**DATA SEGMENT:**

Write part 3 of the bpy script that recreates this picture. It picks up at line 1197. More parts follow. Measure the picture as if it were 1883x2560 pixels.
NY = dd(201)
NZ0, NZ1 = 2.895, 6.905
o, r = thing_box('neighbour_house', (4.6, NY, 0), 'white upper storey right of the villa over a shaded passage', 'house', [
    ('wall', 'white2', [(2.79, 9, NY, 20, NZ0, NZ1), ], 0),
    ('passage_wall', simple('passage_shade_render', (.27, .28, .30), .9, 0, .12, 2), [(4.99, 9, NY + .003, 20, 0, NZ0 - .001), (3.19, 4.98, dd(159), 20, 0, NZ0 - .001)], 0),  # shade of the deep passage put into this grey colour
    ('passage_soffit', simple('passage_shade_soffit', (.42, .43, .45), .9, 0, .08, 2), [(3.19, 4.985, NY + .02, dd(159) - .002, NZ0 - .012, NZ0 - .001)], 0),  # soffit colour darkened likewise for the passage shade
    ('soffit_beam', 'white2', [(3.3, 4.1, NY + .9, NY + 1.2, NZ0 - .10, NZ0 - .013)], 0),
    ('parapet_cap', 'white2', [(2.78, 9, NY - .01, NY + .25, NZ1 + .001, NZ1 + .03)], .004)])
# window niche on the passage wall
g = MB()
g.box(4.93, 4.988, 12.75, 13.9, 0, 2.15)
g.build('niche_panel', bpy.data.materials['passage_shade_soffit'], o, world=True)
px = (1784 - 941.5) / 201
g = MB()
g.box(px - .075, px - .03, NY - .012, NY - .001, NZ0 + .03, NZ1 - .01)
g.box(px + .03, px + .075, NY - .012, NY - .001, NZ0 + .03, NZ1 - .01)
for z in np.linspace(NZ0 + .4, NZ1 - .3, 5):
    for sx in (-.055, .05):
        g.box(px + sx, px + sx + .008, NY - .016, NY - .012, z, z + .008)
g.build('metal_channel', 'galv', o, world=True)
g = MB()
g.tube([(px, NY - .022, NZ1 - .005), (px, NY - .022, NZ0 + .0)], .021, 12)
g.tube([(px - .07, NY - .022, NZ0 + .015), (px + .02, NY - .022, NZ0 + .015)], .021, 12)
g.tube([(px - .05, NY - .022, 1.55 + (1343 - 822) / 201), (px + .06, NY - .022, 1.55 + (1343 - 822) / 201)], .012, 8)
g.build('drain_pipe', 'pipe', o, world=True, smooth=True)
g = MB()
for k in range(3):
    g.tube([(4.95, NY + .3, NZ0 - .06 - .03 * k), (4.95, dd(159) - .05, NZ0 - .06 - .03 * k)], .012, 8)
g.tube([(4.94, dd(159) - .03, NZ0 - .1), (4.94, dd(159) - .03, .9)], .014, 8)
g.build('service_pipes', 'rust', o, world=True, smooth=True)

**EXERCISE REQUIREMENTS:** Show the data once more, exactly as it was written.

**FULL SOLUTION:**
Write part 3 of the bpy script that recreates this picture. It picks up at line 1197. More parts follow. Measure the picture as if it were 1883x2560 pixels.
NY = dd(201)
NZ0, NZ1 = 2.895, 6.905
o, r = thing_box('neighbour_house', (4.6, NY, 0), 'white upper storey right of the villa over a shaded passage', 'house', [
    ('wall', 'white2', [(2.79, 9, NY, 20, NZ0, NZ1), ], 0),
    ('passage_wall', simple('passage_shade_render', (.27, .28, .30), .9, 0, .12, 2), [(4.99, 9, NY + .003, 20, 0, NZ0 - .001), (3.19, 4.98, dd(159), 20, 0, NZ0 - .001)], 0),  # shade of the deep passage put into this grey colour
    ('passage_soffit', simple('passage_shade_soffit', (.42, .43, .45), .9, 0, .08, 2), [(3.19, 4.985, NY + .02, dd(159) - .002, NZ0 - .012, NZ0 - .001)], 0),  # soffit colour darkened likewise for the passage shade
    ('soffit_beam', 'white2', [(3.3, 4.1, NY + .9, NY + 1.2, NZ0 - .10, NZ0 - .013)], 0),
    ('parapet_cap', 'white2', [(2.78, 9, NY - .01, NY + .25, NZ1 + .001, NZ1 + .03)], .004)])
# window niche on the passage wall
g = MB()
g.box(4.93, 4.988, 12.75, 13.9, 0, 2.15)
g.build('niche_panel', bpy.data.materials['passage_shade_soffit'], o, world=True)
px = (1784 - 941.5) / 201
g = MB()
g.box(px - .075, px - .03, NY - .012, NY - .001, NZ0 + .03, NZ1 - .01)
g.box(px + .03, px + .075, NY - .012, NY - .001, NZ0 + .03, NZ1 - .01)
for z in np.linspace(NZ0 + .4, NZ1 - .3, 5):
    for sx in (-.055, .05):
        g.box(px + sx, px + sx + .008, NY - .016, NY - .012, z, z + .008)
g.build('metal_channel', 'galv', o, world=True)
g = MB()
g.tube([(px, NY - .022, NZ1 - .005), (px, NY - .022, NZ0 + .0)], .021, 12)
g.tube([(px - .07, NY - .022, NZ0 + .015), (px + .02, NY - .022, NZ0 + .015)], .021, 12)
g.tube([(px - .05, NY - .022, 1.55 + (1343 - 822) / 201), (px + .06, NY - .022, 1.55 + (1343 - 822) / 201)], .012, 8)
g.build('drain_pipe', 'pipe', o, world=True, smooth=True)
g = MB()
for k in range(3):
    g.tube([(4.95, NY + .3, NZ0 - .06 - .03 * k), (4.95, dd(159) - .05, NZ0 - .06 - .03 * k)], .012, 8)
g.tube([(4.94, dd(159) - .03, NZ0 - .1), (4.94, dd(159) - .03, .9)], .014, 8)
g.build('service_pipes', 'rust', o, world=True, smooth=True)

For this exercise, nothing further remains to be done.